There will be regulatory issues along the way but governments are also experimenting with the technology.

In the developing world it can provide a way to create or update a land registry for far less cost, and less potential for corruption, than a centralised system.

Georgia is using such a system to create time-stamped land records which it hopes will both reduce fraud and cut costs in maintaining an accurate land registry.

In the UK government departments can experiment with ‘blockchain-as-a-service’ which is available from the central Digital Marketplace.

The first use has been a trial by the Department of Work and Pensions to use blockchain to check and approve benefit payments using a mobile application.

Singapore has run a successful trial for interbank payments. Transactions were faster and record keeping costs were reduced. The next pilot is for bond trading and for international payments.

Apart from disrupting existing business models blockchain also offers some new ways for enterprise technology to manage its own systems.

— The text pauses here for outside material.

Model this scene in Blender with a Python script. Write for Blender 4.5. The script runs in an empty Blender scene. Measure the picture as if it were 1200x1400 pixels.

The inherent difficult in hacking the system could radically improve enterprise security by easing checks on identity and network permissions.

It might also provide a way to make internet of things networks secure and safe for wide enterprise use.

The technology is still in the early stages of deployment and regulatory bodies like the International Telecoms Union are still grappling with certifying systems.

But the potential to radically reduce technology costs, free up logistics systems and create cheap, smart contracts means the basics of blockchain infrastructure will play a growing role in all enterprise systems.